Work to complete. Leave the pictures out and retype the lines from the beginning through the line with "R = random.Random(7)", both ends included.

Material provided.
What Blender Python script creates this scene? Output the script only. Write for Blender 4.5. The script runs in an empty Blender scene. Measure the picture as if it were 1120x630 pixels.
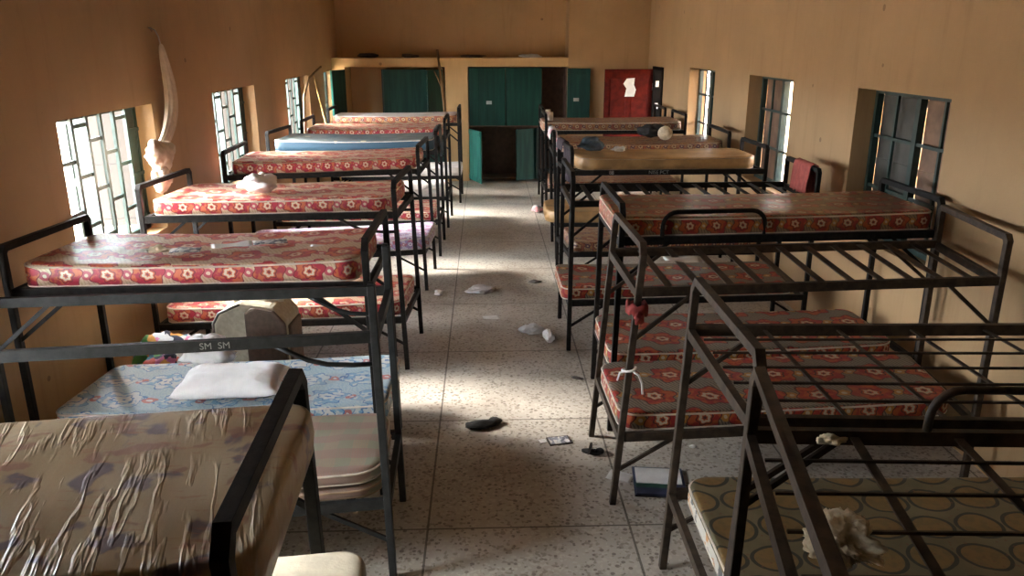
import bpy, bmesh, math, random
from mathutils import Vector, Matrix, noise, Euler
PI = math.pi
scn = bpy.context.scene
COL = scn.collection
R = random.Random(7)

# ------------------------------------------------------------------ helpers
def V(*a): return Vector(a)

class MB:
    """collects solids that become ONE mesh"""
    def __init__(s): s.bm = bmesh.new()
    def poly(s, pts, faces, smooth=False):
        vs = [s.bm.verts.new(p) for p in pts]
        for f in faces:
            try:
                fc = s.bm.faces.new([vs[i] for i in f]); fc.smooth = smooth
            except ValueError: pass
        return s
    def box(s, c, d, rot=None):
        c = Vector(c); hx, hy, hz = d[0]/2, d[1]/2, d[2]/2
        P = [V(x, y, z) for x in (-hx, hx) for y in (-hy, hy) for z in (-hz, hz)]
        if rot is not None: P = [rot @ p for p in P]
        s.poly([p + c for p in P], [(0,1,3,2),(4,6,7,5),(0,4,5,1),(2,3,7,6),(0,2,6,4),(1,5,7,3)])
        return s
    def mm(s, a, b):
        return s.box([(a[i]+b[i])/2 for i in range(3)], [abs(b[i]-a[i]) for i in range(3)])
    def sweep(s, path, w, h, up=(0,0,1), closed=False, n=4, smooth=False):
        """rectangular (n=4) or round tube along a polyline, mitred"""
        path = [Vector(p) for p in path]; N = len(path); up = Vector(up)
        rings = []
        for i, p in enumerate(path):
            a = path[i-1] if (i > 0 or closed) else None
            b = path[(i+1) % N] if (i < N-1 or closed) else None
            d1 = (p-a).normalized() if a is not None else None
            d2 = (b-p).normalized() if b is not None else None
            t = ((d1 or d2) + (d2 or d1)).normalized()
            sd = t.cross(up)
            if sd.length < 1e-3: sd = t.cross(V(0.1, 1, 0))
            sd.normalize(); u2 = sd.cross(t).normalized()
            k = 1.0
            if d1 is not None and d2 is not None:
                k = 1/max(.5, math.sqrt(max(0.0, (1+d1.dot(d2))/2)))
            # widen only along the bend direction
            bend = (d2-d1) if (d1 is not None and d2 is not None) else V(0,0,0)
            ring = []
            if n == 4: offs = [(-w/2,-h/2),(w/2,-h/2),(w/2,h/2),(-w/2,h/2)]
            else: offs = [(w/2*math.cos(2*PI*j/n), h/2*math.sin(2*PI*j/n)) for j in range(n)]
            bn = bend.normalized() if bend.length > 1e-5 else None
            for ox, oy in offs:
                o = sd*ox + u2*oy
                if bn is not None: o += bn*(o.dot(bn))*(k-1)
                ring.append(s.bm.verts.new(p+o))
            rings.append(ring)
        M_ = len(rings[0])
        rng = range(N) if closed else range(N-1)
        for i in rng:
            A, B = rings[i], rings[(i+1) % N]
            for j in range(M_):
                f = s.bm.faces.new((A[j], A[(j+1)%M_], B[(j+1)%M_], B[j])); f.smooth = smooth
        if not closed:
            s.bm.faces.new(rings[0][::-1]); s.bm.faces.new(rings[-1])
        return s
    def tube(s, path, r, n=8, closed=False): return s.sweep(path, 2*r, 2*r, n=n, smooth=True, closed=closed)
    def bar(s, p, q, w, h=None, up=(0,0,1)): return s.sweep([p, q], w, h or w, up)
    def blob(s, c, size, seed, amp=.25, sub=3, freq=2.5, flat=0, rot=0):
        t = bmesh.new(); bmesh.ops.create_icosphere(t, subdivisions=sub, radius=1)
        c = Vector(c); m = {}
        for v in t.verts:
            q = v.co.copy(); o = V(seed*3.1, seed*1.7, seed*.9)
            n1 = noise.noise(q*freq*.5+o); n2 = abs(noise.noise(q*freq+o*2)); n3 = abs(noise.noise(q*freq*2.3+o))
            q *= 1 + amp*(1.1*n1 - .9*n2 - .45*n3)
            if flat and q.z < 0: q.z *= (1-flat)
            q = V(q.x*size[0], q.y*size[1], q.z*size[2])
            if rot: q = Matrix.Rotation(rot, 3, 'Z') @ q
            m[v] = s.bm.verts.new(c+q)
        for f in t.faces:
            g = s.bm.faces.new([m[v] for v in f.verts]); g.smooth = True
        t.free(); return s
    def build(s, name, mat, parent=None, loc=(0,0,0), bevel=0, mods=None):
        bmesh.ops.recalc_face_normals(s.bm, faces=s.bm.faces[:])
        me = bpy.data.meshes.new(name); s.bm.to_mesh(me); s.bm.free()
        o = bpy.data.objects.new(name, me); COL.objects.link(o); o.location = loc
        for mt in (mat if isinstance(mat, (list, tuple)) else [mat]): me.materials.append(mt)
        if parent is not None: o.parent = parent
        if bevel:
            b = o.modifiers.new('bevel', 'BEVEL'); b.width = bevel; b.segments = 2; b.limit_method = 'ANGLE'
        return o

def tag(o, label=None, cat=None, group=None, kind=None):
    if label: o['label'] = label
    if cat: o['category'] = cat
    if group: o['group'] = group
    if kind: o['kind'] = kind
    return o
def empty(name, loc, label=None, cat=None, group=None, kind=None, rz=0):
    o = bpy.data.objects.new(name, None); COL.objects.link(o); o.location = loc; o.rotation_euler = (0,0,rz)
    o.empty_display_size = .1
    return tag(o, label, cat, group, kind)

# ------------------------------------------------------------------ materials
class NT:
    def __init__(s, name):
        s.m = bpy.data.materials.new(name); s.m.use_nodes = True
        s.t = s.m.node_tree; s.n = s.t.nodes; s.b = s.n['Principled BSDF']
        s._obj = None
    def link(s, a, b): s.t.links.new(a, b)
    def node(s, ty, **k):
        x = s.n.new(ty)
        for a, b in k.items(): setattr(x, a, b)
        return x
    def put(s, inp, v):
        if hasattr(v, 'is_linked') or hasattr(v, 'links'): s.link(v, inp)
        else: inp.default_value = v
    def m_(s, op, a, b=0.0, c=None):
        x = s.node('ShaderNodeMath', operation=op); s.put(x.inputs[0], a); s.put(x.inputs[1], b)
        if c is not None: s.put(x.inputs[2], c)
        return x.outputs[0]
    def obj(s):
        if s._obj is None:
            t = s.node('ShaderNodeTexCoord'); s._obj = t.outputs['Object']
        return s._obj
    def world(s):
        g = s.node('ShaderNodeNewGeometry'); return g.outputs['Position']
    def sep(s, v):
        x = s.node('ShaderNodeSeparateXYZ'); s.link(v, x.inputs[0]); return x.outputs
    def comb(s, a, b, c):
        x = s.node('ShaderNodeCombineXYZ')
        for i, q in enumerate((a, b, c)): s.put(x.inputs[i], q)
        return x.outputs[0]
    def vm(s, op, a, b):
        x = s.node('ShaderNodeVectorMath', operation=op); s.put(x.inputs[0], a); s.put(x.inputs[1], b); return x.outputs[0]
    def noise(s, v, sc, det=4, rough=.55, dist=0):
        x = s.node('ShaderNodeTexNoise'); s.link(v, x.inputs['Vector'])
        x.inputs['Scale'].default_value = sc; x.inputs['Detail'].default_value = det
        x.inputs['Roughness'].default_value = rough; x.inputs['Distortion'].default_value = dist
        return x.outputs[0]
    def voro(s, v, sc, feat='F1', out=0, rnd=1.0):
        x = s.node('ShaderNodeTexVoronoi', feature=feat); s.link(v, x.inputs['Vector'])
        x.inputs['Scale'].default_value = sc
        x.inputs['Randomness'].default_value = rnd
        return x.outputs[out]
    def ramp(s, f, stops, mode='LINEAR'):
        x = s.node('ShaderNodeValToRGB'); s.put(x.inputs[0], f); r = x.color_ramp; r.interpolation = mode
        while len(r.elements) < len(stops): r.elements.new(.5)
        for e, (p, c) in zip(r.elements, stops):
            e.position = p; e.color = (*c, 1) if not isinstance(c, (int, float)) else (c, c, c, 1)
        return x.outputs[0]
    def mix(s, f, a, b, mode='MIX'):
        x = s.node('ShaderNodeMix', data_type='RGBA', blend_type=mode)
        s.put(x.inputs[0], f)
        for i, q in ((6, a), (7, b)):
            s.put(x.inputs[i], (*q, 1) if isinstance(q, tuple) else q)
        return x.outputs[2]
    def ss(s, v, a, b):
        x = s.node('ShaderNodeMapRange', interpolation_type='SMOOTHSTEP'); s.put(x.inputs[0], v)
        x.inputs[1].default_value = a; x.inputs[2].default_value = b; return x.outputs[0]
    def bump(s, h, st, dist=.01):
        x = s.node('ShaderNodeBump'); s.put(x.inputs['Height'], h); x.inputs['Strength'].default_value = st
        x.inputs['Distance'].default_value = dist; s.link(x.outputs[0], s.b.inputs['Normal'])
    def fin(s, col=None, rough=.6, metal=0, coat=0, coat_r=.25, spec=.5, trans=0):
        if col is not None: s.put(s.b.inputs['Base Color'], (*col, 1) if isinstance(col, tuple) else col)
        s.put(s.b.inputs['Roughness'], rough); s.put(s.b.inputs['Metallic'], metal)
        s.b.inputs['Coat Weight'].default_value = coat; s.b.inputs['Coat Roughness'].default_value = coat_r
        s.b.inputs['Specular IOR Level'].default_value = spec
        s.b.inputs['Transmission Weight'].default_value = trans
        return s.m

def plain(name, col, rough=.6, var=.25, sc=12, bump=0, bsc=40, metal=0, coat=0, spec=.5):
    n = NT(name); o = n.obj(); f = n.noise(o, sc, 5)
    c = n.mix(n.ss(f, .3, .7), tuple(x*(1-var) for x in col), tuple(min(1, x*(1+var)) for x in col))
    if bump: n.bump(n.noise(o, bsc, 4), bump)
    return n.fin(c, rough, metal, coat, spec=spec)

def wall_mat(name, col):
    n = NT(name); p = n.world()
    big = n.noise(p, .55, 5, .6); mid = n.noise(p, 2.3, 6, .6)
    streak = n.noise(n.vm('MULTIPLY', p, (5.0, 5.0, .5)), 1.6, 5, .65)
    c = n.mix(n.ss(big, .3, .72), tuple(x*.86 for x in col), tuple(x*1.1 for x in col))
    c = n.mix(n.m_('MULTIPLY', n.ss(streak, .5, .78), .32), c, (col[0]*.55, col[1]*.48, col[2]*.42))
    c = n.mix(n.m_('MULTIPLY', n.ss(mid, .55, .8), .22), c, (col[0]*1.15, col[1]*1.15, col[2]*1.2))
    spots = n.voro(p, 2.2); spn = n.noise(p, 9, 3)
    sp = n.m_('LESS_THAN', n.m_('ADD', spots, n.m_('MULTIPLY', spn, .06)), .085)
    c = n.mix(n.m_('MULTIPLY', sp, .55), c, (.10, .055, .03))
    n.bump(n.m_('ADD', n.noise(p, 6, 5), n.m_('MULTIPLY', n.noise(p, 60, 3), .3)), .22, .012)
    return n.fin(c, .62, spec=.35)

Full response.
What Blender Python script creates this scene? Output the script only. Write for Blender 4.5. The script runs in an empty Blender scene. Measure the picture as if it were 1120x630 pixels.
import bpy, bmesh, math, random
from mathutils import Vector, Matrix, noise, Euler
PI = math.pi
scn = bpy.context.scene
COL = scn.collection
R = random.Random(7)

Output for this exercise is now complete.